不動産を売却する際、責任問題が付きまといます。そしてトラブルのもとになる恐れがあります。
あらかじめ単語の意味を理解しておくことで、未然に防げるトラブルもありますので、ぜひ参考にしてみてください。
◆売主にとっても買主にとっても大切な用語4つ
① 瑕疵担保責任とは
物件を売買するとき、建物に欠陥があったら誰が責任を取るでしょう?それは、ほとんど売主が取らなくてはなりません。というよりも、売主は報告の義務があります。例えば壁に穴が開いている報告をしていたら、そのための修繕をした際にかかる費用は買主です。そういったことも含めて、売主は始めから言う義務があるのです。知っていて報告を怠ったら費用を請求されてしまいます。しかし、見えない欠陥があった場合はどうなるか?この場合は雨漏りやシロアリなどです。見た目では判断できませんが、とても重要な問題です。住居用として考えていたら、その間住むことが出来なくなってしまう可能性も出てきます。
そんなときに登場するのが「瑕疵担保責任」です。承諾を得ていない欠陥や、見えない欠陥が生じた場合、売主は修繕をしなくてはならないというものです。
もちろん、この義務が一生続くわけではありません。売主が個人であれば2~3ヵ月、長くても半年が妥当な期間です。
しかし、売主が不動産業者やリフォーム会社だった場合は2年間は瑕疵担保責任の義務に効力があります。
買主を守るための法律があると覚えておきましょう。売主にとっても知っておくべき大切な用語の一つです。
② 危険負担とは
危険負担とは、誰に責任があるかわからない状況の際に用いられます。物件の引き渡しの際に、売主にも買主にも責任がない宙ぶらりんな「空白期間」が生じます。よって、どちらにも責任はないように見えても、引き渡せる状態でなくなってしまった際に、状態を戻して引き渡さなければならない売主の責任だと考えてください。
例えば、無事契約も終わり残すところあと「引き渡し」のみの状態であったとします。しかし、その直前で地震や洪水、台風などの自然災害で元の状態ではなくなってしまったとします。そうするともちろん引き渡しは出来ません。この場合の売買契約はどうなるのでしょうか?
売主は、「契約が終わったから知ーらない」ではなく、しっかり元の状態に修繕してから引き渡、になるためさなくてはなりません。これが「危険負担」です。

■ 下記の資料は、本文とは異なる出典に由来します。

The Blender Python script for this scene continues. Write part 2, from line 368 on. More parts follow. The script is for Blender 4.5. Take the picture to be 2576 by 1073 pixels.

売買契約はどうしても引き渡しまでに時差が生じ、そのタイムラグを売主が負担しなければなりません。「契約⇒支払い⇒引き渡し」の流れになるため、引き渡すまでは売主に責任がありますよーという取り決めです。もちろん、無事に引き渡すことが出来ればこの取り決めはなくなります。
買主があまりにも不利な状況になることを防ぐために設けられた制度です。買主にとっては、これも安心材料の一つです。
③ 物件状況確認書(説明書)とは
上記で紹介した「瑕疵担保責任」にかかわる建物や土地の状況・状態を知るための書類です。
瑕疵担保責任がある例はシロアリや雨漏りなどだとして、それらは改善されたのかそのままなのかなど、状態を引き継ぐためにこの書類があります。
物件の土地や建物の状態を知るものなので、細部まで読み取れなければ意味がありません。
この書類から様々なことを知ることができます。土地の基盤はどうなっているかが記載されている場合もあります。
売主は知っている情報を開示しなくてはなりません。
④ 付帯設備一覧表とは
建物に備え付けてあるものが主に記載されています。照明器具、カーテンレール、洗面台、洗濯機、エアコン、お風呂、トイレ、備え付けの食器棚・・・など。
建物内だけでなく、庭石、門柱、植木、植栽なども記載されているものもあります。
◆契約事項はしっかりチェック
紹介した単語や書類は、売主だけでなく買主にとっても大切です。なぜなら、売主が提示しているもので納得していないものがある場合、ザッと目を通すだけで見逃してしまうとそれに承諾したことになってしまい買主側に責任が移ってしまうかもしれないからです。
具体的にいうと、例えば物件が雨漏りしていて売主がそれを書面で提示していたとします。しかし、修繕は行っていないものだとすると、それを承諾した上で契約したことになってしまう可能性があります。
最悪の場合、雨漏りの修繕費を売主に請求できず自腹になってしまうかもしれません。
契約の際は買主側も契約書だけでなく上記の書類にしっかりと目を通し、売主に確認が必要な個所を明確にしておきましょう。